Pop music from a speaker interrupted my reflections. A soundtrack! Then someone dressed as a hippy drove a minibus into the viewing area. The sides of the bus were painted in psychedelic designs. In groovy lettering we read a suggestion that mortgage holders were enjoying the lowest interest rates for 40 years. Out of the side door six young persons ("students" we were told, later) stepped out. Two were dressed as 18th-century aristocrats. Two were dressed in Sgt Peppery sort of tunics. Two were dressed (I think) as prostitutes. The music changed again. Baroque chamber music gave substance to the 18th-century aristos' claim that we'd had the longest period of economic growth in 200 years. We were warned not to vote the Tories in because then there would be a recession. Space constraints didn't allow the poster to mention the fact that a third of this 200-year growth record occurred during the Tories' last administration.

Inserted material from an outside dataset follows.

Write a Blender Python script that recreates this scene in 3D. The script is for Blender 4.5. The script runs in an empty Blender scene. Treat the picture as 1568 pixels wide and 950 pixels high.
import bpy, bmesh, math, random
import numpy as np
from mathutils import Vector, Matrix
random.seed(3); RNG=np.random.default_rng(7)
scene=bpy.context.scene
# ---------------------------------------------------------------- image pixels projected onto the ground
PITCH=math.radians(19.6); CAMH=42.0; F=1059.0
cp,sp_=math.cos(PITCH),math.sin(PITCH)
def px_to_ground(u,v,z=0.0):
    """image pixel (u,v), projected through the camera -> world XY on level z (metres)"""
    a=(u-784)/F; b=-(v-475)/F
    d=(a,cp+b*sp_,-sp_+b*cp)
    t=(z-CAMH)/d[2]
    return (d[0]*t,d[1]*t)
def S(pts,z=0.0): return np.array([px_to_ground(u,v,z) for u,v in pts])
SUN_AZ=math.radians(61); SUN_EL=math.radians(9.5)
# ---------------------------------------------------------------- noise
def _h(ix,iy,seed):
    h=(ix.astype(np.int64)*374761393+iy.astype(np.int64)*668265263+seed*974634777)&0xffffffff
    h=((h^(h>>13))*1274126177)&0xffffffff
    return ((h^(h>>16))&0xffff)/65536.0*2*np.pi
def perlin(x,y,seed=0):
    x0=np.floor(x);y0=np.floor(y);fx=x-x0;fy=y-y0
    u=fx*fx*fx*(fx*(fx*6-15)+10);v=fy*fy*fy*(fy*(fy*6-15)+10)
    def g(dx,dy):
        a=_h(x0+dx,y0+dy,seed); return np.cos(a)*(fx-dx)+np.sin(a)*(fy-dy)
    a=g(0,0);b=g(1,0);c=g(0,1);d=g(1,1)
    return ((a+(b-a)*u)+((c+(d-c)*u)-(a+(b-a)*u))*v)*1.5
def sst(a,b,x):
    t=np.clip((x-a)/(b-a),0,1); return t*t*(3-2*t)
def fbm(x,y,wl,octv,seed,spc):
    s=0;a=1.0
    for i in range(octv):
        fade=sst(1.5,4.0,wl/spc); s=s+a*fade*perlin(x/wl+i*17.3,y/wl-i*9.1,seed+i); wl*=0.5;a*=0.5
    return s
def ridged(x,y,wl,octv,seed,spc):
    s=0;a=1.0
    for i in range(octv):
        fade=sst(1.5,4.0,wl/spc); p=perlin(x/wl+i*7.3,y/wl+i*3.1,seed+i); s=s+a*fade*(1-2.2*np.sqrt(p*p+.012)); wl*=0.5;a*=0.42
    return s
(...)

The second poster declared that mortgage rates are the lowest they've been since the 1960s (ahh! The psychedelia! Now I get it! You have to have taken very powerful mind-altering drugs to take this piffle seriously!). Mortgage rates are low because interest rates are low because inflation is low because the US dollar is dangerously weak and China is producing more goods than we can conveniently consume. This is the vast, global swine we are riding and Mr Brown hardly merits the description of being one of the kinks in its tail.

The students smiled and waved. We smiled back, bravely. It wasn't as easy as we made it look. Wasn't it all a little babyish? Having students in fancy dress making these points? Possibly, yes, but considering the points they're making, any distraction was sensible.

NB: Mr Brown was asked if he'd retract his statement about Mr Blair's contingent relationship with the truth? Er ... no, essentially, he would not.